Duffy does not pay the resident-only property tax for his house in P.E.I., but instead pays a special tax for non-residents. But Tkachuk said, "P.E.I. says he's not a resident. Well, as far as I'm concerned, those are the provincial provisions of residency, they have nothing to do with the Constitution."
Tkachuk admits he's not happy about the negative publicity the Senate has been getting lately, and added, "Our intent is not to hide anything."
He went on to say, "It's a different world — rules that made sense a long time ago don't necessarily make sense today."
A legal or moral issue?
Al Rosen, a Toronto investigative accountant, said in an interview that it's difficult to know whether Duffy's and the other senators' residency is a legal or a moral issue. He thinks Duffy has possibly found a loophole in the rules.
"The real problem is the definition of residency ... the definition has to exist. You can't just say just because he [Duffy,for instance] only has three plane tickets going to P.E.I., there's something wrong, that he doesn't meet the definition that doesn't exit. So the defintion has to exist," Rosen said.

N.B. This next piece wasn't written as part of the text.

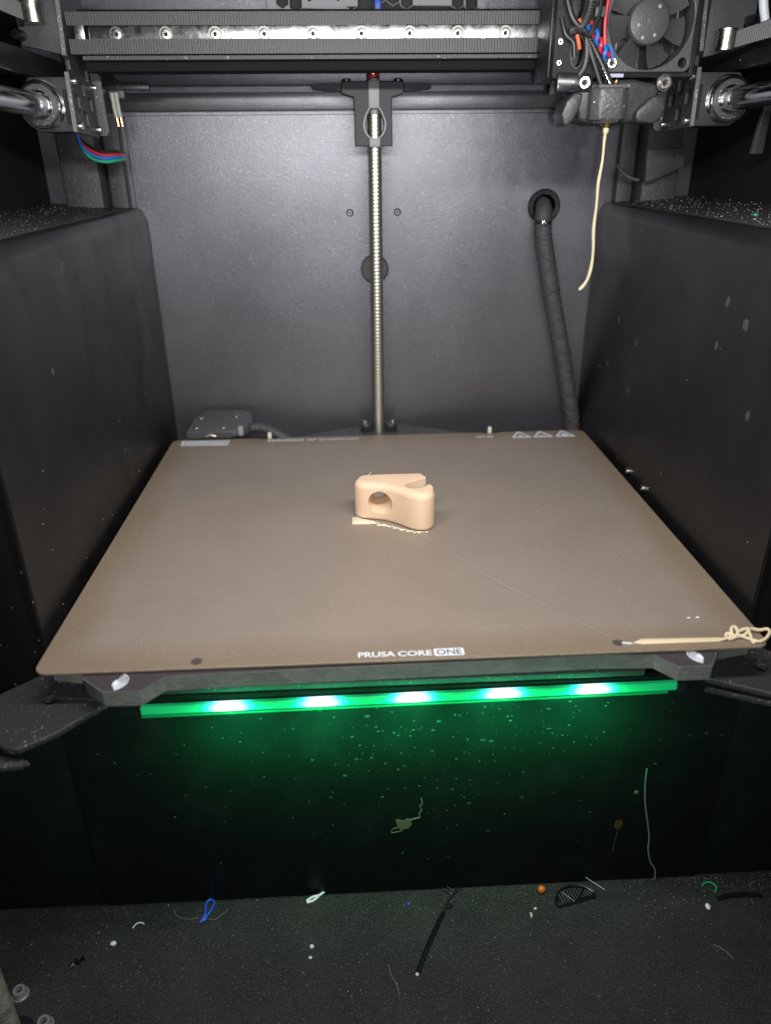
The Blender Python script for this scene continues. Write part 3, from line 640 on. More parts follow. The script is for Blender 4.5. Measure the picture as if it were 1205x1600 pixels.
# top bracket of the lead screw
tb = thing('screw_bracket', (-1, 240, 160), 'black T shaped bracket holding the top of the lead screw', 'bracket')
tear = []
for k in range(24):
    th = 2 * math.pi * k / 24; rr = 5.4; yv = rr * 1.55 * math.sin(th) + (0); tear.append((-0.6 + rr * math.cos(th) * (1.0 - 0.28 * math.sin(th) if math.sin(th) > 0 else 1.0), 171.3 + (yv if yv > 0 else yv * 0.85)))
col_out = [(-10.9, 160.6), (8.9, 160.6), (8.6, 183.4), (12, 184.2), (14.6, 185.2), (15.0, 187.5), (14.8, 190.8), (-17.5, 190.8), (-17.8, 187.5), (-17.4, 185.2), (-14, 184.2), (-11.2, 183.4)]
mb = MB(); plate(mb, [col_out, tear], 9, (0, 239.0, 0), (1, 0, 0), (0, 0, 1), 0.5)
body = build('bracket_body', mb, 'print_black', tb)
mb = MB(); plate(mb, [[(p[0] * 1.0 + (p[0] + 0.6) * 0.16, 171.3 + (p[1] - 171.3) * 1.1) for p in tear], [(p[0] - (p[0] + .6) * 0.02, 171.3 + (p[1] - 171.3) * 0.98) for p in tear]], 1.4, (0, 234.1, 0), (1, 0, 0), (0, 0, 1), 0.2)
build('oval_ring', mb, 'mid_grey', body)
build('grey_strap', MB().box(-3.6, 2.0, 233.3, 236.5, 178.4, 190.9), 'mid_grey', body, bevel=0.3)
build('grey_strap', MB().box(-3.4, 2.2, 233.3, 236.2, 160.2, 164.6), 'mid_grey', body, bevel=0.3)
for (xa, xb) in ((-32.6, -17.9), (15.1, 29.4)): build('wing', MB().prism([(xa, 187.8 if xa < 0 else 186.6), (xb, 186.6 if xa < 0 else 187.8), (xb, 189.8 if xa < 0 else 189.6), (xa, 189.6 if xa < 0 else 189.8)], 'xz', 236, 250), 'print_black', body)
for x in (-14.8, 12.2): socket_screw((x, 238.5, 190.6), (0, 0, 1), 2.2, 1.6, 'screw_dark', body)
cp_ = thing('shaft_spring', (-0.8, 240, 192), 'small red and brass coil on top of the lead screw bracket', 'coil')
for (ph, mt, nm) in ((0, 'wire_red', 'red_coil'), (math.pi, 'copper', 'brass_coil')):
    build(nm, MB().tube([(-0.8 + 2.6 * math.cos(ph + 2 * math.pi * t / 12), 238 + 2.6 * math.sin(ph + 2 * math.pi * t / 12), 191.5 + 0.19 * t) for t in range(44)], 0.9, 7), mt, cp_)
build('collar', MB().cyl((-0.8, 237.6, 190.9), (-0.8, 237.6, 192.4), 3.0, 18, bev=0.3), 'mid_grey', cp_)

lf = thing('lead_screw', (-145.6, -41.5, -130), 'front lead screw at the bottom left corner, beside two motor screws', 'lead screw')
build('threaded_rod', lead_screw_mesh(-145.6, -41.5, -129.9, -22), 'thread_worn', lf, smooth=60)
build('motor_collar', MB().lathe((-145.6, -41.5, -129.9), (0, 0, 1), [(0, 7.5), (1.2, 7.5), (1.6, 7.0)], 28), 'black_shine', lf)
for (x, y, lab) in ((-149.2, -25.6, 'upper of two steel socket screws on the floor, bottom left'), (-135.8, -37.4, 'lower of two steel socket screws, cut by the bottom edge')):
    t = thing('motor_screw', (x, y, -130), lab, 'screw', 'motor screws on the floor')
    socket_screw((x, y, -129.9), (0, 0, 1), 2.5, 3.2, 'zinc', t, 'screw_head')
    build('washer', MB().ring((x, y, -129.95), (0, 0, 1), 3.1, 2.6, 0.5), 'zinc', t)

# ================================================================== gantry beam
gb = thing('gantry_beam', (0, 200, 190), 'black crossbeam with a bright steel rail across the top', 'gantry')
GY = 187.0
build('beam', MB().box(-133, 140, GY + 1.5, 206, 191.6, 215), 'matte', gb, bevel=0.6)
build('beam_lip', MB().box(-131.5, 139, GY - 4.6, GY + 1.4, 195.2, 196.9), 'flange', gb, bevel=0.3)
build('beam_belly', MB().box(-132, 139, GY + 0.2, 195, 191.2, 194.9), 'matte', gb, bevel=0.3)
rail = build('linear_rail', MB().box(-128, 136, GY - 1.8, GY + 1.4, 201.2, 209.8), 'rail', gb, bevel=0.35)
for k in range(12):
    x = -116.0 + 21.65 * k
    if x > 132: break
    mb = MB(); mb.ring((x, GY - 1.85, 205.2), (0, -1, 0), 3.0, 2.2, 0.25, 26)
    q = build('rail_screw_seat', mb, 'screw_dark', rail)
    mb = MB(); mb.lathe((x, GY - 1.8, 205.2), (0, -1, 0), [(0, 2.15), (0.35, 2.1), (0.45, 1.7), (0.45, 1.05), (0.1, 0.95)], 20)
    s = build('rail_screw', mb, 'steel', q); build('socket', MB().lathe((x, GY - 1.86, 205.2), (0, -1, 0), [(0, 0.95), (0.12, 0.95)], 6), 'hole', s)
build('rail_end_stop', MB().box(-133.6, -129.4, GY - 3.4, GY + 1.3, 202.5, 208.8), 'steel', gb, bevel=0.3)

def belt_x(x0, x1, z0, z1, y, label, pitch=1.28):
    mb = MB(); mb.box(x0, x1, y, y + 0.8, z0, z1)
    n = int((x1 - x0) / pitch)
    for k in range(n):
        x = x0 + (k + 0.5) * pitch
        mb.prism([(x - 0.36, y + 0.05), (x - 0.24, y - 0.75), (x + 0.24, y - 0.75), (x + 0.36, y + 0.05)], 'xy', z0 + 0.1, z1 - 0.1)
    return build('toothed_belt', mb, 'belt', label=label, cat='belt', group='toothed belts', smooth=20)
belt_x(-136.4, 84, 208.3, 213.3, GY - 4.0, 'upper ribbed black belt running above the steel rail')
belt_x(-136.4, 84, 197.5, 203.2, GY - 4.0, 'lower ribbed black belt running below the steel rail')

def hexa(cy, cz, r): return [(cy + 0.80 * r * math.cos(math.pi / 6 + k * math.pi / 3), cz + r * math.sin(math.pi / 6 + k * math.pi / 3)) for k in range(6)]
def end_bracket(s, xp, y0, label):
    """side plate with hexagon holes, flange, bearing block, bearing, pulley and belt guide"""
    t = thing('end_bracket', (xp, y0 + 15, 166), label, 'bracket', 'gantry end brackets')
    hx = [(y0 + 25, 191.0), (y0 + 16.5, 184.4), (y0 + 6.5, 178.8), (y0 + 25, 178.7), (y0 + 15, 172.2)]
    outl = [(y0, 166.6), (y0 + 32, 165.2), (y0 + 36, 190), (y0 + 36, 224), (y0 + 6, 224), (y0 + 2, 196.5), (y0 + 4.5, 195.0), (y0 + 4.5, 191.5), (y0 + 1, 190.5)]
    mb = MB(); plate(mb, [outl] + [hexa(a, b, 4.4) for a, b in hx], 2.0, (xp, 0, 0), (0, 1, 0), (0, 0, 1), 0.2)
    pl_ = build('side_plate', mb, 'plate', t)
    # bright cut front edges of the plate
    for (za, zb, ya, yb) in ((167.0, 190.3, y0 - 0.1, y0 + 0.9), (196.8, 223.8, y0 + 1.95, y0 + 5.8)):
        mb = MB(); mb.prism([(ya - 0.25, za), (ya + 0.35, za), (yb + 0.35, zb), (yb - 0.25, zb)], 'yz', xp - 0.9, xp + 0.9)
        build('plate_edge', mb, 'plate_edge', pl_)
    for (a, b) in ((y0 + 4, 187.0), (y0 + 33.5, 186.6), (y0 + 3, 169.2), (y0 + 31, 168.6)): socket_screw((xp - s * 1.0, a, b), (-s, 0, 0), 1.7, 1.7, 'steel', pl_)
    mb = MB(); q = [(xp - s * 1, 166), (xp - s * 4.2, 165.8), (xp - s * 5.6, 167.2), (xp - s * 5.2, 193), (xp - s * 9.5, 197.5), (xp - s * 1, 197.5)]
    mb.prism(q, 'xz', y0 + 32.5, y0 + 34.5); build('flange', mb, 'flange', t, bevel=0.3)
    # bearing block and linear bearing on the rod
    xr = -152.5 if s < 0 else 160.5
    lo, hi = sorted((xp + s * 1.3, xr + s * 7.5))
    blk = MB(); pts = [(xp + s * 1.3, 167), (xr + s * 3.0, 167), (xr + s * 7.5, 171), (xr + s * 8.5, 183), (xr + s * 4, 188.8), (xp + s * 1.3, 188.8)]
    blk.prism(pts, 'xz', y0 + 4.5, y0 + 34); bk = build('bearing_block', blk, 'print_black', t, bevel=0.5)
    build('block_slot', MB().box(*sorted((xp + s * 1.6, xp + s * 4.4)), y0 + 4.1, y0 + 4.9, 170, 184), 'hole', bk)
    mb = MB(); mb.lathe((xr, y0 + 6, 177.7), (0, -1, 0), [(0, 9.6), (4.2, 9.6), (4.6, 9.2), (4.6, 8.4), (4.3, 8.3), (4.3, 5.7), (3.4, 5.3)], 40)
    brg = build('linear_bearing', mb, 'bearing', t, smooth=30)
    build('bearing_seal', MB().ring((xr, y0 + 1.45, 177.7), (0, -1, 0), 8.2, 5.9, 0.4, 36), 'seal', brg)
    build('rim_ring', MB().ring((xr, y0 + 1.5, 177.7), (0, -1, 0), 9.2, 8.5, 0.35, 40), 'chrome', brg)
    build('bearing_band', MB().ring((xr, y0 + 5.2, 177.7), (0, -1, 0), 10.4, 9.65, 1.0, 40), 'chrome', brg)
    build('seal_ring', MB().ring((xr, y0 + 1.1, 177.7), (0, -1, 0), 5.9, 5.1, 0.5, 36), 'chrome', brg)
    # upper plate facing the door, idler pulley, tension screw
    yu = y0 + 9 if s < 0 else y0 + 1.5
    zb = 197.3 if s < 0 else 194.2
    up = MB(); up.prism([(xp + s * 1.2, zb), (xp + s * 20, zb + 4), (xp + s * 20, zb + 11), (xp + s * 17.5, zb + 11), (xp + s * 17.5, zb + 15), (xp + s * 22, zb + 15), (xp + s * 22, zb + 26), (xp + s * 1.2, zb + 26)], 'xz', yu, yu + 3)
    upo = build('upper_plate', up, 'grey_plastic', t, bevel=0.4)
    px, pz = (xp - 10.5, 208.6) if s < 0 else (xp + 7.5, 196.0)
    mb = MB(); mb.lathe((px, yu - 6.5, pz), (0, 0, 1), [(0, 4.4), (0.9, 4.4), (1.0, 3.9), (7.0, 3.9), (7.1, 4.4), (8.0, 4.4)], 28)
    build('idler_pulley', mb, 'steel', upo)
    socket_screw((xp + s * 19, yu - 0.2, zb + (7.5 if s < 0 else 13.5)), (s * 0.2, -1, 0), 2.2, 5, 'screw_dark', upo, 'tension_screw')
    return t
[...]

Talking to reporters Friday, NDP MP Alexandre Boulerice said he thinks the expenses issue "will convince Canadians that maybe the Senate is a bad institution and it's costly and it's not working anymore."
The NDP advocates that the Senate be abolished.
Liberal MP Rodger Cuzner dodged the question of whether the Senate should be done away with.
"You know, we're looking at a government that, that bodes, you know, prides itself in law and order and playing by the rules and accountability and transparency and one of their own seems to be, you know, taking such a flagrant abuse of, of the rules," he said.
Prime Minister Stephen Harper, speaking to reporters in Vancouver where he made an announcement about crime, admitted there were "a couple of cases that are extremely difficult" when asked about his Senate appointments. Harper appointed both Duffy and Brazeau.
Harper said he would prefer if provinces would hold elections for senators, as Alberta has. "I have appointed those elected people. And that's the reform we'd like to continue to see move forward, along with defined and shortened mandates," he said.